Cette belle maison qui l'a vu naitre, située North 82 sur Broadway abrite un joli petit musée dédié à l'artiste. Comme sur de nombreuses de ses toiles représentant les belles maisons de son Amérique paisible, un porche s'avance et se prolonge sur la gauche par un vestibule dévoré par le lourd feuillage d'un chèvrefeuille odorant.
Après cet épisode surréaliste qui a permis à ceux qui ont été confinés de prendre conscience du temps, avec anxiété et vertige comme seuls les humains savent le faire, poursuivre l'exploration de l'oeuvre de Hopper nous permet de faire le point sur notre ennui ou notre léthargie. Les maisons de son oeuvre sont comme les visages des inconnus que l'on croise, quelque soit la beauté ou la décrépitude de leurs façades, Ã part ceux qui y vivent, nul ne sait vraiment ce qui se déroule entre leurs quatre murs et d'une maison à l’autre, d’un bâtiment au suivant, et il gomme consciencieusement l'anarchie de tous les fils électriques jetés et tendus, coupant ainsi les éventuels liens d'affections qui pourraient se créer.

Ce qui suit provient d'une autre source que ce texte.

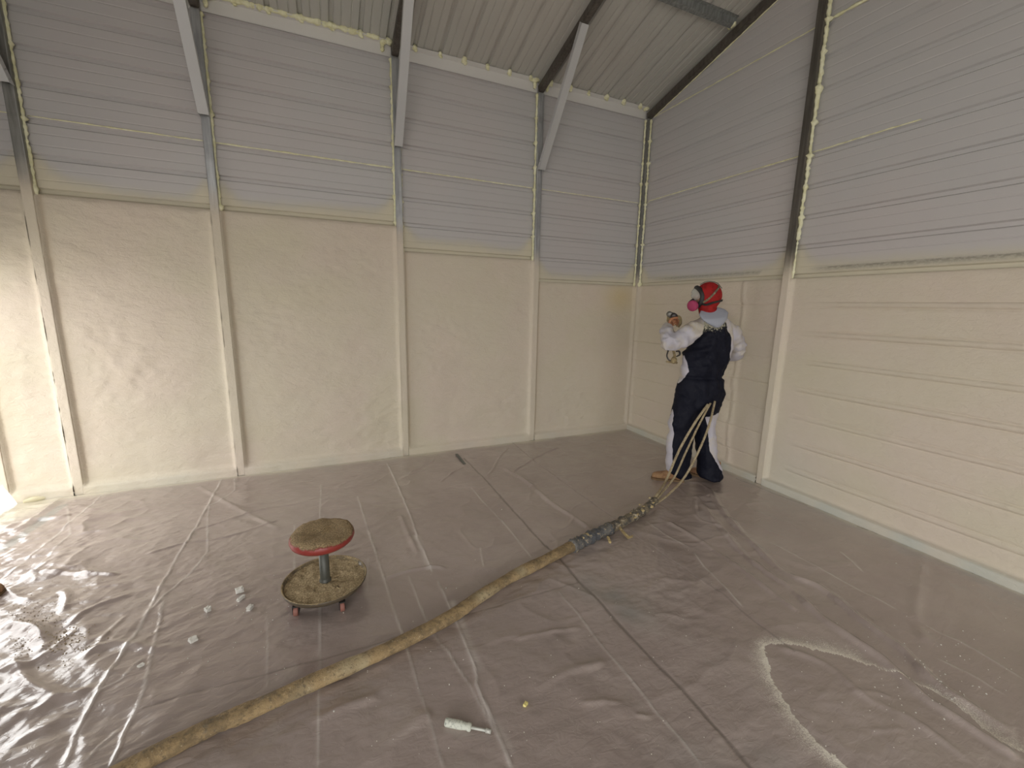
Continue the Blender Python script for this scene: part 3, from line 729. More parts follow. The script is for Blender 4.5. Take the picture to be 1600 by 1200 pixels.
for k, a in enumerate(angs):
    cx, cy = SX+.172*math.cos(a), SY+.172*math.sin(a); dirv = (1.45, 1.6, 1.1, 2.0, .6)[k]
    bm = bmesh.new()
    lathe(bm, [(.007, .05), (.007, .079)], 10, Matrix.Translation((cx, cy, 0)))
    ux, uy = math.cos(dirv), math.sin(dirv)
    for s in (-1, 1):
        bb = bmesh.new(); box(bb, -.017, .017, s*.0135-.0015, s*.0135+.0015, .022, .062, .001)
        me_ = bpy.data.meshes.new('tmp'); bb.to_mesh(me_); bb.free(); me_.transform(Matrix.Translation((cx, cy, 0)) @ Matrix.Rotation(dirv, 4, 'Z')); bm.from_mesh(me_); bpy.data.meshes.remove(me_)
    bb = bmesh.new(); box(bb, -.018, .018, -.015, .015, .058, .063, .001); me_ = bpy.data.meshes.new('tmp'); bb.to_mesh(me_); bb.free(); me_.transform(Matrix.Translation((cx, cy, 0)) @ Matrix.Rotation(dirv, 4, 'Z')); bm.from_mesh(me_); bpy.data.meshes.remove(me_)
    cst = obj('caster', bm, M_FORK, stool, label='black swivel caster with a reddish wheel')
    bm = bmesh.new(); lathe(bm, [(.006, -.0105), (.024, -.0105), (.026, -.008), (.026, .008), (.024, .0105), (.006, .0105)], 20, Matrix.Translation((cx, cy, .032)) @ Matrix.Rotation(dirv, 4, 'Z') @ Matrix.Rotation(PI/2, 4, 'X'))
    obj('wheel', bm, M_CAST, cst, True)

# ------------------------------------------------------------------ hose bundle
HP = [(120,1240),(215,1193),(325,1138),(400,1106),(500,1061),(600,1017),(700,966),(750,932),(800,901),(850,876),(900,850)]
HR = .034
path = [fl(x, y, HR+.006) for x, y in HP]
hose = empty('spray_hose_bundle', tuple(np.append(path[4][:2], .006)), label='thick tan scuffed hose bundle running over the plastic to the worker', cat='hose')
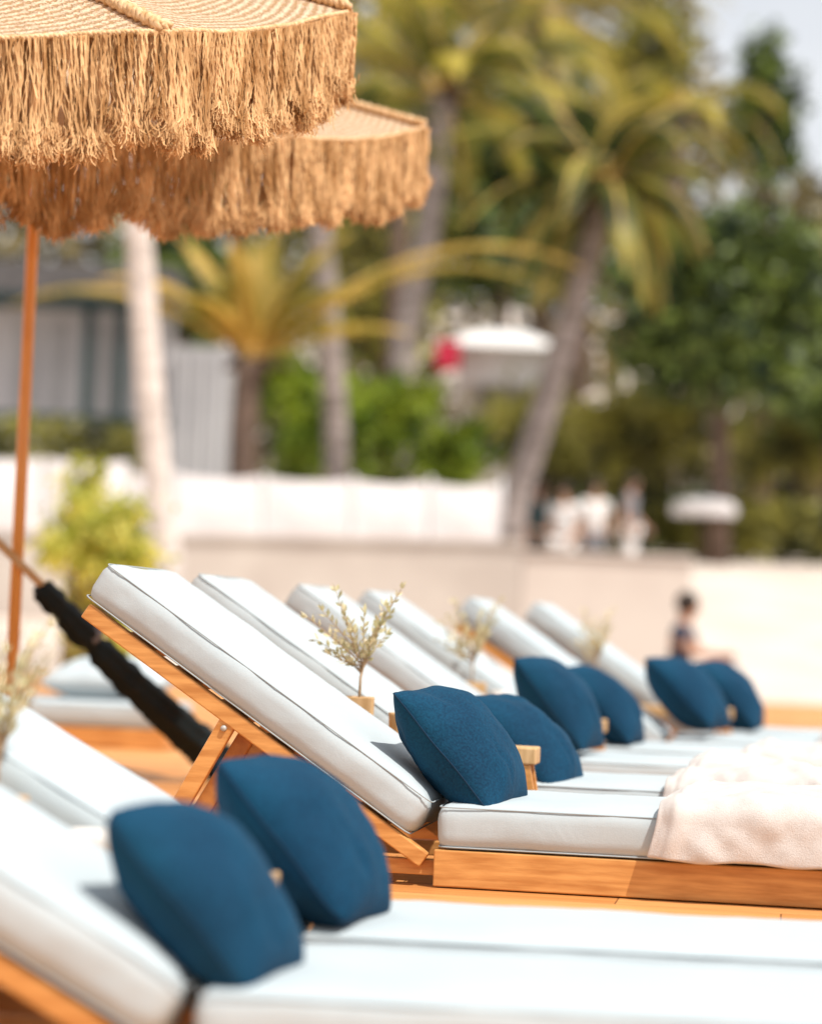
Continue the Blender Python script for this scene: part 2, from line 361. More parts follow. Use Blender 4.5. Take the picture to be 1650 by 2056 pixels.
# ---------------------------------------------------------------- towels
def towel(h,x0,x1,label,seed,hang=.13,puff=1.0):
    v=[];f=[];nx,ny=100,84
    z0=TOP+.022
    path=[]
    for j in range(ny+1):
        s=j/ny*(W+hang+.04)
        if s<W-.02: y=W-s-.005; z=z0; nrm=(0,1)
        else:
            q=s-(W-.02); r=.034
            if q<r*1.57: a=q/r; y=.015-r*math.sin(a)*1.0; z=z0-r+r*math.cos(a); nrm=(-math.sin(a),math.cos(a))
            else: y=.015-r-.012*(q-r*1.57)/.1; z=z0-r-(q-r*1.57); nrm=(-1,0)
        path.append((y,z,nrm))
    for i in range(nx+1):
        for j in range(ny+1):
            y,z,nr=path[j]; t=j/ny
            x=x0+(x1-x0)*i/nx + (1-i/nx)*(.075*(1-t)+.020*noise.noise(Vector((t*3,seed,0))))
            fold=noise.noise(Vector((x*4.2+t*2.0,t*2.6,seed+4)))
            rdg=1-abs(noise.noise(Vector((x*5-t*2,t*3+seed,9))))*4
            d=(.013*fold+.008*noise.noise(Vector((x*10,y*8+z*8,seed)))+.004*noise.noise(Vector((x*24,y*20+z*22,seed)))+.006*max(0,rdg))*puff+.010*puff
            if i<5: d-=.016*((5-i)/5)**2
            else: d+=.008*math.exp(-((i-5)/3)**2)
            zz=z+nr[1]*max(d,-.003); yy=y+nr[0]*(max(d,0)+.004)
            if j>ny-6:
                zz+=.006*noise.noise(Vector((x*10,seed,2)))*(j-ny+6)/6; yy+=.006*((j-ny+6)/6)**2
            v.append(Vector((x,yy,zz)))
    for i in range(nx):
        for j in range(ny):
            a=i*(ny+1)+j; f.append((a,a+ny+1,a+ny+2,a+1)[::-1])
    o=MB().add(v,f).build('beach_towel',M['towel'],None,True)
    sd=o.modifiers.new('Solid','SOLIDIFY'); sd.thickness=.014; sd.offset=0
    sb=o.modifiers.new('Sub','SUBSURF'); sb.levels=1; sb.render_levels=1
    o.location=h; o.rotation_euler=(0,0,-TH)
    tag(o,label,'towel','cream towels laid over the lounger foot ends')
towel(LG[2],.445,1.21,'cream terry towel on the sharply focused lounger, draped over its side',1,.075)
towel(LG[3],.44,1.21,'cream towel on the lounger just behind the sharp one, seen above the nearest towel',2,.07,1.8)
towel(LG[4],.55,1.21,'cream towel on the third lounger back, at the right edge',3,.10,1.8)
towel(LG[6],.52,1.21,'farthest cream towel at the right photo edge',4,.1,1.5)
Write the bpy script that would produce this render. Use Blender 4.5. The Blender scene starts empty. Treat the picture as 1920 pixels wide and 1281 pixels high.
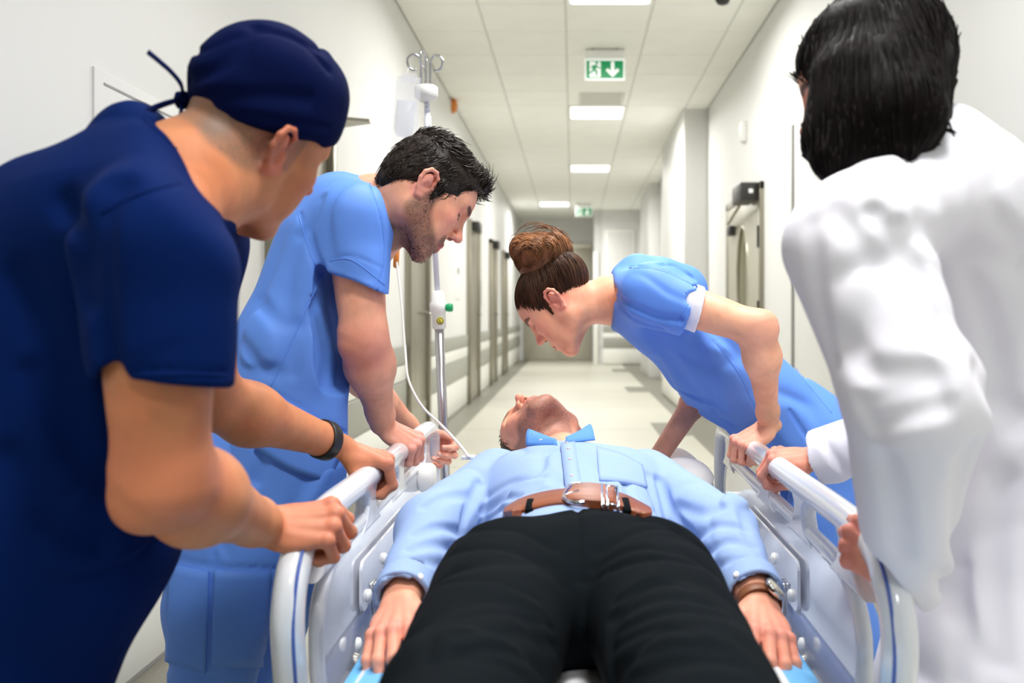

On dit de lui qu'il est le peintre de l'attente, son style nous semble nouveau, ses perspectives si limpides. Comment ne pas avoir pensé avant lui à réaliser des descriptions si évidentes ? Il est encourageant, en découvrant son oeuvre, de penser qu'il reste encore, dans le monde, des choses à nommer.
Nous avons pu tester durant ces quelques semaines le luxe du temps qui se fige, des grandes rêveries qui font le point sur les souvenirs, les laissant s'entrelacer mollement au rythme de la mémoire. Comme les personnages qui peuplent ou hantent les grandes toiles de Hopper, attendent-ils réellement quelque chose ou quelqu'un ou sont-ils simplement et voluptueusement immobilisés dans leurs souvenirs, profitant des derniers rayons du soleil, de la fraîcheur du vent ou du bruissement des feuilles des arbres ou des vagues du blé qui ondulent.
Les pièces sont vides de personnalité, il n'y a aucun autre bagage que la solitude de ceux qui occupent les lieux, seuls un lit défait et un fauteuil éreinté accompagnent l'existence de ces fragments d'humains qui semblent disposer d'un temps infini.
Il y a tant d'inspiration pour un photographe dans l'oeuvre de Hopper, tant d'informations dans les couleurs passées de ces pièces impersonnelles, on imagine les nus simplement éclairés par le reflet d'une peinture ensoleillée, dévêtus par l'absence d'objet, encadrés par l'huisserie d'une fenêtre épuisée
Il me semble que la destinée des artistes est en partie écrite mais que ces lignes de vie s'effacent lentement au fur et à mesure qu'il la mène et que l'encre de leur existence se dilue dans le courant du flot de l’oeuvre qu'ils tentent désespérément de mener jusqu’à son terme.
Quand à la mélancolie du spectateur immobile devant l'oeuvre il doit la combattre de tout le temps dont il dispose avant de le gâcher dans la futilité et de s'enfoncer en silence dans sa détresse comme dans des sables mouvants.